# Source data
+--

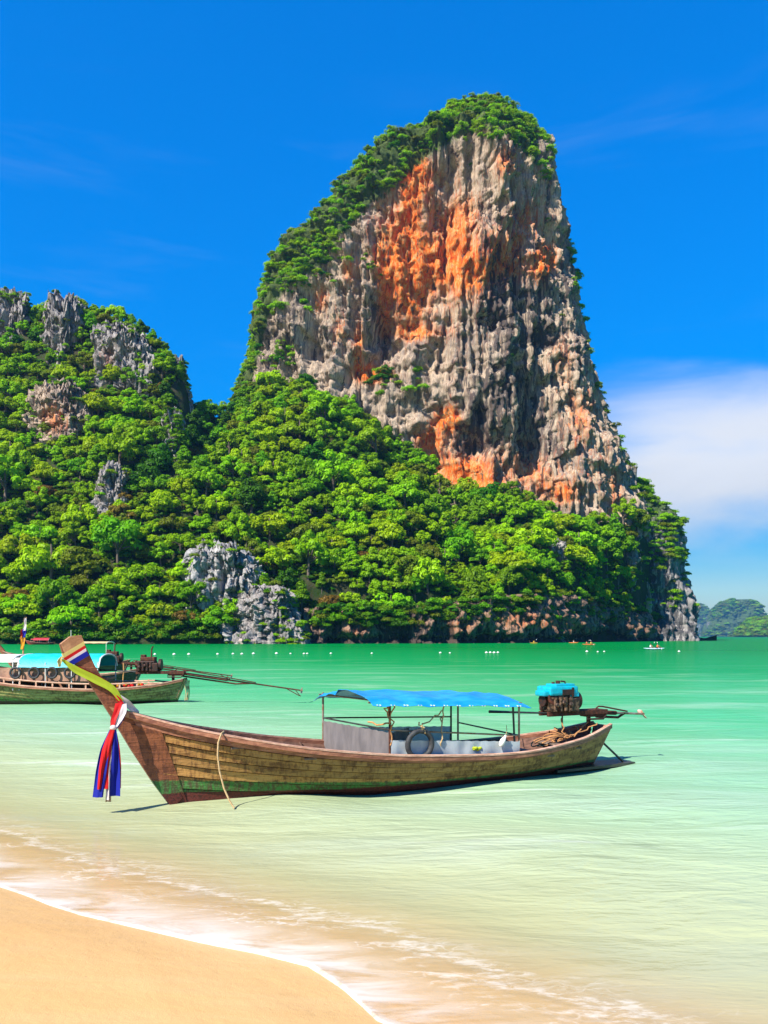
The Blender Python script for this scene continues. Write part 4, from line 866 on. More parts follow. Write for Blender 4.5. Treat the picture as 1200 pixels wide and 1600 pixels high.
boat = empty('longtail_boat', (BO[0], BO[1], 0), BA, 'weathered ochre longtail boat with ribboned prow and blue canopy in the clear shallows', 'boat', 'longtail boats')
longtail_hull(boat, M['hull_ochre'], M['rail_wood'], M['rail_wood'], M['rail_pale'])
# stem: cheeks over the plank ends, and the post that rises into the prow
b = MB()
for side in (-1, 1):
    u = np.linspace(0.0, 1, 6)[:, None] * np.linspace(0.030, 0.050, 9)[None]; v = np.linspace(0.0, 0.90, 9)[None] + 0 * u
    b.grid(hull_pt(u, v, side, 0.034), 0.03)
b.build('stem_cheek', M['stem_wood'], boat)
fr_ = [(268, 1262), (240, 1225), (205, 1172), (178, 1127), (160, 1099), (128, 1050), (97, 1019), (93, 1007)]
bk_ = [(109, 995), (126, 993), (131, 1006), (147, 1040), (168, 1075), (196, 1110), (222, 1140), (255, 1195), (283, 1245)]
prow = make_prow(boat, BO, BA, M['stem_wood'], fr_, bk_, loc)
hd = [(93.5, 1006.5), (109, 994.5), (126, 992.5), (130, 1003), (100, 1021)]; q = [loc(px, py, 0) for px, py in hd]
MB().prism([(p[0], p[2]) for p in q], -0.095, 0.095).build('prow_head', M['end_wood'], boat)
q0, q1, q2, q3 = loc(170, 1104, -0.09), loc(216, 1118, -0.09), loc(218, 1128, -0.09), loc(178, 1114, -0.09)   # breast hook where the rails meet the stem
MB().prism([(p[0], p[2]) for p in (q0, q1, q2, q3)], -0.125, 0.125).build('breast_hook', M['end_wood'], boat)
# stern step at the waterline with its brace
MB().grid(np.array([[[7.2, -0.42, 0.055], [7.2, 0.42, 0.055]], [[8.5, -0.33, 0.05], [8.5, 0.33, 0.05]], [[9.35, -0.22, 0.04], [9.35, 0.22, 0.04]]]), 0.05).build('stern_step', M['step_wood'], boat)
MB().tube([(8.52, -0.12, 0.52), (9.1, -0.14, 0.05)], 0.022, 6).build('step_brace', M['dark_pipe'], boat)
# canopy frame
pn, pf = -0.84, 0.98; TF, TR = loc(609, 1170, -0.84)[0], loc(811, 1170, -0.84)[0]
posts = [((TF, pn, 0.4), (TF, pn, 1.53), 'rust'), ((TR, pn, 0.36), (TR, pn, 1.42), 'steel'), ((2.98, pf, 0.6), (2.98, pf, 1.58), 'steel'), ((4.35, pf, 0.5), (4.35, pf, 1.55), 'steel'), ((5.70, pf, 0.46), (5.70, pf, 1.46), 'dark_pipe'), ((5.86, pf, 0.46), (5.86, pf, 1.44), 'steel'), ((TR - 0.08, pn, 0.36), (TR - 0.1, pn + 0.05, 1.41), 'dark_pipe')]
for a_, c_, mm in posts: MB().tube([a_, c_], 0.019, 8).build('post', M[mm], boat, True)
for a_, c_, mm in [((2.98, pf, 1.12), (5.70, pf, 1.02), 'dark_pipe'), ((TF, pn, 1.06), (TR, pn, 0.83), 'steel'), ((2.98, pf, 1.12), (TF, pn, 1.06), 'dark_pipe'), ((2.9, pf, 1.545), (5.95, pf, 1.43), 'steel'), ((3.0, pn, 1.525), (6.05, pn, 1.405), 'steel'), ((5.86, pf, 0.9), (TR, pn, 0.83), 'steel'),
                   ((2.95, pf, 1.545), (TF, pn, 1.515), 'steel'), ((5.86, pf, 1.43), (TR, pn, 1.405), 'steel')]:
    MB().tube([a_, c_], 0.015, 7).build('frame_rail', M[mm], boat, True)
# blue tarpaulin: sags between hoops, lashed along the edge
nu, nv = 40, 19; U, V_ = np.meshgrid(np.linspace(0, 1, nu), np.linspace(-1, 1, nv), indexing='ij')
tx = 2.84 + 0.065 * (1 - V_) + U * (3.06 + 0.03 * (1 - V_)); ty_ = V_ * 1.08
tz = 1.555 + 0.0 * V_ - 0.135 * U + 0.14 * (1 - V_**2) * (1 - 0.25 * np.sin(U * math.pi * 3) ** 2) - 0.05 * (V_**8) - 0.09 * np.exp(-U / 0.03) * (V_ > 0.2) + 0.016 * fbm(U * 16, V_ * 5, 0, 3, 3) - 0.012 * np.abs(np.sin(U * 22)) * V_**4 - 0.05 * sstep(U, 0.93, 1)
cano = MB().grid(np.stack([tx, ty_, tz], -1), 0.006).build('canopy', M['tarp'], boat, True)
b = MB()
for k in range(12): xx = 3.05 + 0.25 * k; b.tube([(xx, -1.09, 1.505 - 0.135 * (xx - 2.9) / 3.1), (xx + 0.02, -0.86, 1.505 - 0.12 * (xx - 3) / 3.05), (xx + 0.06, -1.085, 1.50 - 0.135 * (xx - 2.9) / 3.1)], 0.008, 5)
b.build('lashing', M['jug'], cano)
# curtains
def curtain(A, B, zt, zb, mat, folds, amp, name='curtain'):
    A, B = np.array(A, float), np.array(B, float); n = 44; s = np.linspace(0, 1, n)[:, None]; v = np.linspace(0, 1, 7)[None]
    d_ = (B - A) / np.linalg.norm(B - A); nrm = np.array([d_[1], -d_[0]]); w_ = amp * (np.sin(s * folds * 6.28 + 1.4 * np.sin(s * 11)) * (0.3 + 0.7 * v) + 0.6 * vnoise(s * 17, v * 3, folds, 9))
    xy = A + (B - A) * s[..., None] + nrm * w_[..., None]; top = (zt[0] + (zt[1] - zt[0]) * s) - 0.012 * np.sin(s * folds * 6.28) ** 2; bot = zb[0] + (zb[1] - zb[0]) * s
    z = bot + (top - bot) * (1 - v); return MB().grid(np.dstack([xy, z]), 0.004).build(name, mat, boat, True)
curtain((2.98, pf), (TF, pn), (1.075, 1.02), (0.52, 0.50), M['curtain_grey'], 5, 0.022)
curtain((TF + 0.01, pn - 0.02), (TR, pn - 0.02), (0.90, 0.73), (0.45, 0.38), M['curtain_clear'], 7, 0.018)
curtain((3.0, pf), (5.70, pf), (0.95, 0.84), (0.60, 0.5), M['curtain_clear'], 7, 0.018)
curtain((TF + 0.02, pn + 0.06), (4.25, pn + 0.9), (1.0, 0.98), (0.58, 0.56), M['curtain_grey'], 4, 0.02)

def thing_mesh(b, name, mat, label, cat, smooth=True, parent=None, group=None):
    o = b.build(name, mat, parent, smooth); return tag(o, label, cat, group)
LB = boat.matrix_basis.copy() if False else Matrix.Translation((BO[0], BO[1], 0)) @ Matrix.Rotation(BA, 4, 'Z')
def on_boat(o): o.matrix_basis = LB; return o                               # rides on the big boat without being a part of it

c_ = loc(656, 1163, -0.915); o = thing_mesh(MB().ring(c_, (0.03, 1, 0.06), 0.225, 0.045, 36, 12, 1.0), 'tyre', M['rubber'], 'black tyre hung as a fender on the side of the blue canopied boat', 'tyre'); on_boat(o)
def wig(a_, c_, n, amp, sag=0.0, sd=1):
    a_, c_ = np.array(a_, float), np.array(c_, float); r_ = np.random.default_rng(sd); s = np.linspace(0, 1, n)[:, None]; p = a_ + (c_ - a_) * s; p[:, 2] -= sag * 4 * (s * (1 - s))[:, 0]; p[1:-1] += r_.normal(size=(n - 2, 3)) * amp; return p
def rope(paths, label, mat='rope', r_=0.012):
    b = MB()
    for p in paths: b.tube(p, r_, 6)
    return on_boat(thing_mesh(b, 'rope', M[mat], label, 'rope'))
rope([wig(loc(609, 1096, pn), loc(606, 1118, pn), 7, 0.02, 0, 1), wig(loc(606, 1100, pn - .03), loc(611, 1140, pn - .03), 9, 0.025, 0, 2), wig(loc(612, 1098, pn), loc(610, 1165, pn - .02), 10, 0.018, 0, 3), wig(loc(611, 1130, pn), loc(575, 1128, pn + 0.5), 6, 0.01, 0.03, 4)], 'rope knotted round the front canopy post of the big boat', 'old_rope', 0.014)
rope([wig(loc(694, 1099, pn), loc(690, 1128, pn), 7, 0.02, 0, 5), wig(loc(690, 1110, pn), loc(661, 1131, pn - .08), 7, 0.012, 0.03, 6), wig(loc(692, 1118, pn), loc(689, 1165, pn - .04), 9, 0.014, 0, 7), wig(loc(660, 1130, pn - .1), loc(664, 1146, pn - .15), 6, 0.015, 0, 8), wig(loc(655, 1128, pn - .1), loc(660, 1140, pn - .16), 6, 0.02, 0, 9)], 'rope holding the black tyre to the canopy rail')
b = MB(); c_ = loc(785, 1159, pn - 0.08); b.ball((0, 0, 0), (0.05, 0.05, 0.10), 12, 8); b.tube([(0, 0, 0.09), (0, 0, 0.13)], 0.02, 8)
o = b.build('jug', M['jug'], None, True); o.matrix_basis = LB @ Matrix.Translation(c_) @ Matrix.Rotation(0.6, 4, 'Y'); tag(o, 'white plastic jug tied to the rear of the boat canopy rail', 'jug')
k_ = MB().tube([(0, 0, 0.13), (-0.02, 0.02, 0.22), (-0.06, 0.05, 0.30)], 0.006, 5).build('string', M['rope'], o)
b = MB(); c_ = loc(745, 1172, pn - 0.02); rr = random.Random(3)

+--

# Given problem
Look through the data above. Find each line with the string "part" and copy it.

# Solution below
The Blender Python script for this scene continues. Write part 4, from line 866 on. More parts follow. Write for Blender 4.5. Treat the picture as 1200 pixels wide and 1600 pixels high.
def on_boat(o): o.matrix_basis = LB; return o                               # rides on the big boat without being a part of it